İbn Sina düşüncesinde akıl, bilim ve dinin yeri...
Bırakın ortalama Türk insanını, aydınımız bile doğru dürüst bilmiyor İbn Sina'yı... Dinci ve dindarların çoğu ise, Cübbeli Ahmet'in geçmiş versiyonu gibi bir şey sanıyorlar.Oysa...
Bırakın ortalama Türk insanını, aydınımız bile doğru dürüst bilmiyor İbn Sina'yı... Dinci ve dindarların çoğu ise, Cübbeli Ahmet'in geçmiş versiyonu gibi bir şey sanıyorlar.
Oysa Cübbeli, Farabi ve İbni Sina'yı kâfir olarak ilan etmiştir...
Peki nedir İbn Sina'nın kâfirliği? Anlatalım yerimiz yettiğince...
Ünlü Türk filozofu ve bilgini İbni Sina, Farabi'nin ölümünden otuz yıl sonra, Ağustos 980 tarihinde bugünkü Özbekistan sınırları içerisindeki Buhara şehrinin Afşene Köyü'nde dünyaya gelmiştir ve bütün Orta Çağ Avrupa'sında felsefenin temel taşlarından birisi olarak kabul edilip, Batı dünyasında "Avicenna" ismi ile ün kazanmıştır. Orta Çağ Türk İslam düşüncesinin ulaştığı en yüce doruklardan biri olan İbni Sina, ünlü bir tıp bilgini olmasının yanı sıra, iz bırakmış, çığır açmış değerli bir filozoftur.

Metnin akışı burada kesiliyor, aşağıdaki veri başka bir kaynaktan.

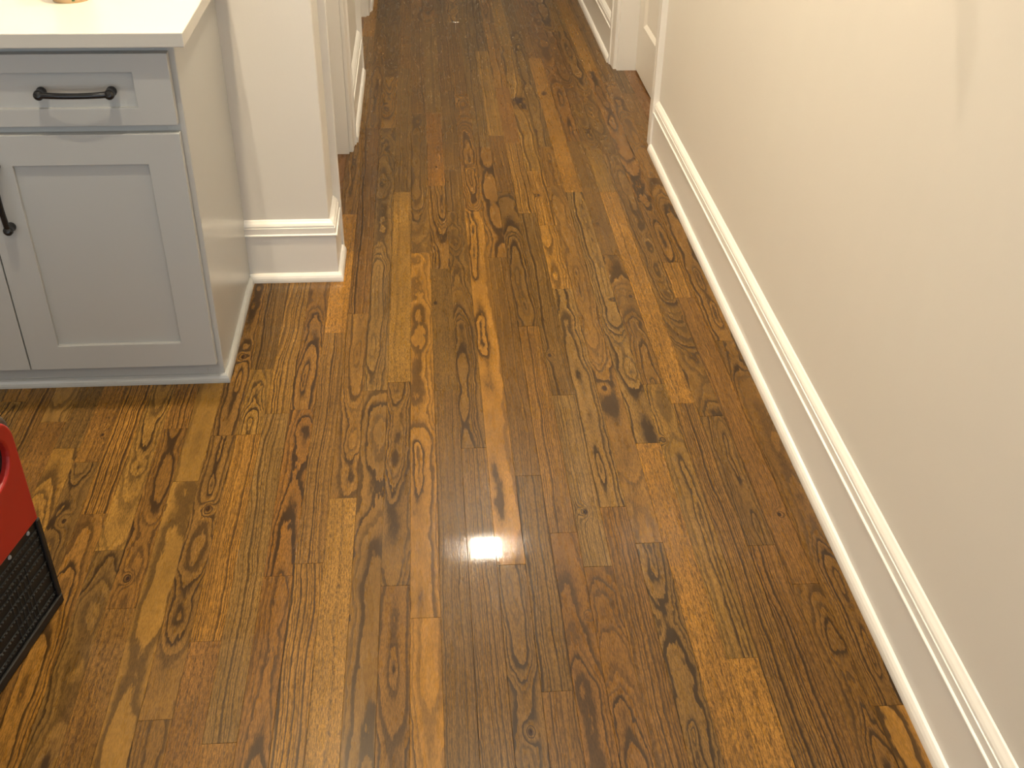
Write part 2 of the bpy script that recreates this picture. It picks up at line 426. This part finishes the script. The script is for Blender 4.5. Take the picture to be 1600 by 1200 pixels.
# ------------------------------------------------------------------ doorways with casings, jambs and doors
# casing section: u across the width from the opening outwards, w out from the wall
CASE = [(0.0, 0.0), (0.0, 0.011), (0.004, 0.0135), (0.030, 0.0145), (0.034, 0.012), (0.068, 0.0165), (0.071, 0.0215), (0.088, 0.0215), (0.090, 0.0195), (0.090, 0.0)]
def casing_leg(ya, dirn, X, out):
    """vertical casing: inner edge at ya, growing along dirn in y, standing off the wall face X toward out"""
    bm = bmesh.new()
    lo = [bm.verts.new((X+out*w_, ya+dirn*u, 0.0)) for u, w_ in CASE]
    hi = [bm.verts.new((X+out*w_, ya+dirn*u, DOORH+0.0)) for u, w_ in CASE]
    n = len(CASE)
    for i in range(n): bm.faces.new((lo[i], lo[(i+1) % n], hi[(i+1) % n], hi[i]))
    bm.faces.new(lo); bm.faces.new(hi)
    return bm
def casing_head(y0, y1, X, out):
    bm = bmesh.new()
    lo = [bm.verts.new((X+out*w_, y0-0.09, DOORH+u)) for u, w_ in CASE]
    hi = [bm.verts.new((X+out*w_, y1+0.09, DOORH+u)) for u, w_ in CASE]
    n = len(CASE)
    for i in range(n): bm.faces.new((lo[i], lo[(i+1) % n], hi[(i+1) % n], hi[i]))
    bm.faces.new(lo); bm.faces.new(hi)
    return bm
def doorway(name, y0, y1, X, out, depth, label):
    """out: +1 when the hall lies on the +x side of the wall face X"""
    e = tag(empty(name, (X, (y0+y1)/2, 0)), label, kind='structure')
    inv = Matrix.Translation((-X, -(y0+y1)/2, 0))
    def part(nm, bm, mat, par=None):
        if par is None: bm.transform(inv); par = e
        else: bm.transform(inv)
        return obj(nm, bm, mat, par)
    jt = 0.018
    xa, xb = sorted((X, X-out*T))
    xd, xe = sorted((X-out*depth, X-out*(depth+0.035)))
    part('casing', casing_leg(y0, -1, X, out), M_trim)
    part('casing', casing_leg(y1, 1, X, out), M_trim)
    part('head_casing', casing_head(y0, y1, X, out), M_trim)
    part('jamb', box(xa, xb, y0, y0+jt, 0, DOORH), M_trim)
    part('jamb', box(xa, xb, y1-jt, y1, 0, DOORH), M_trim)
    part('head_jamb', box(xa, xb, y0+jt, y1-jt, DOORH-jt, DOORH), M_trim)
    # door leaf: frame of stiles and rails with two raised-edge panels
    a, b = y0+jt+0.002, y1-jt-0.002
    zb, zt = 0.008, DOORH-jt-0.003
    st = 0.105
    bm = bmesh.new()
    add_box(bm, xd, xe, a, a+st, zb, zt, 0.001); add_box(bm, xd, xe, b-st, b, zb, zt, 0.001)
    rails = [(zb, 0.215), (0.92, 1.06), (zt-0.115, zt)]
    for r0, r1 in rails: add_box(bm, xd, xe, a+st, b-st, r0, r1)
    leaf = part('door_leaf', bm, M_door)
    for (r0, r1) in ((0.215, 0.92), (1.06, zt-0.115)):
        bm = bmesh.new()
        add_box(bm, xd+0.010, xe-0.010, a+st, b-st, r0, r1)
        # sloping sticking around the panel on the hall side
        xf = X-out*depth; xi = xf-out*0.010
        o_ = [(a+st, r0), (b-st, r0), (b-st, r1), (a+st, r1)]
        i_ = [(a+st+.016, r0+.016), (b-st-.016, r0+.016), (b-st-.016, r1-.016), (a+st+.016, r1-.016)]
        vo = [bm.verts.new((xf, p_, q_)) for p_, q_ in o_]; vi = [bm.verts.new((xi, p_, q_)) for p_, q_ in i_]
        for j in range(4): bm.faces.new((vo[j], vo[(j+1) % 4], vi[(j+1) % 4], vi[j]))
        part('panel', bm, M_door, leaf)
    bm = bmesh.new()
    add_lathe(bm, [(0.0, 0), (0.03, 0.001), (0.03, 0.008), (0.012, 0.012), (0.011, 0.03), (0.024, 0.04), (0.028, 0.052), (0.022, 0.066), (0.0, 0.070)], 20,
              Matrix.Translation((X-out*depth, b-0.06 if out < 0 else a+0.06, 0.95)) @ Matrix.Rotation(out*PI/2, 4, 'Y'))
    part('knob', bm, M_metal, leaf)
    return e
doorway('door_1', 3.800, 4.628, XR, -1, 0.081, 'white panelled door set back in the right hallway wall')
doorway('door_2', 3.045, 3.733, XL, 1, 0.085, 'white doorway just behind the wall corner on the left')
doorway('door_3', 4.687, 5.466, XL, 1, 0.085, 'farther white doorway on the left of the hallway')

# ------------------------------------------------------------------ grey base cabinet
CX0, CX1 = -1.408, -0.511
CFY = 2.278                      # face frame
DFY = 2.257                      # door fronts
cab = tag(empty('base_cabinet', (CX1, CFY, 0)), 'grey shaker base cabinet with wide drawer and black pulls', 'cabinet')
cinv = Matrix.Translation((-CX1, -CFY, 0))
def cpart(nm, bm, mat, par=None, smooth=False):
    bm.transform(cinv); return obj(nm, bm, mat, par or cab, smooth)
bm = bmesh.new()
add_box(bm, CX1-0.018, CX1, CFY, YW-0.001, 0, 0.8335, 0.0012)
add_box(bm, CX0, CX0+0.018, CFY, YW-0.001, 0, 0.8335, 0.0012)
add_box(bm, CX0+0.018, CX1-0.018, YW-0.012, YW-0.001, 0.0, 0.8335)
add_box(bm, CX0+0.018, CX1-0.018, CFY+0.02, YW-0.012, 0.05, 0.066)
cpart('body', bm, M_cab)
bm = bmesh.new()
add_box(bm, CX1-0.040, CX1-0.0005, CFY-0.0005, CFY+0.019, 0.0, 0.833, 0.0008)
add_box(bm, CX0+0.0005, CX0+0.040, CFY-0.0005, CFY+0.019, 0.0, 0.833, 0.0008)
for z0, z1 in ((0.0, 0.075), (0.640, 0.668), (0.800, 0.833)): add_box(bm, CX0+0.04, CX1-0.04, CFY-0.0005, CFY+0.019, z0, z1)
add_box(bm, -0.9605-0.02, -0.9605+0.02, CFY-0.0005, CFY+0.019, 0.075, 0.640)
cpart('face_frame', bm, M_frame)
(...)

Peki İbn Sina, bir İslam düşünürü müdür? Buna hem evet, hem hayır yanıtı verilebilir, nerden ve nasıl baktığınıza göre değişir bu. Her zaman 'aykırı' ve 'sorgulayıcı' olmasına, genel kabullere yüreklice itiraz etmesine, bilimi inançtan üstün tutmasına bakarak onu İslam düşüncesi dışına atabilirsiniz de... İmam Gazali'nin yaptığı gibi. Gazali ekolü açısından o bir sapkın ve dinsizdir.
Ne var ki İslam dünyası, en azından bir dönem ona, "Filozofların ve Hekimlerin şeyhi" sanlarını vermiştir.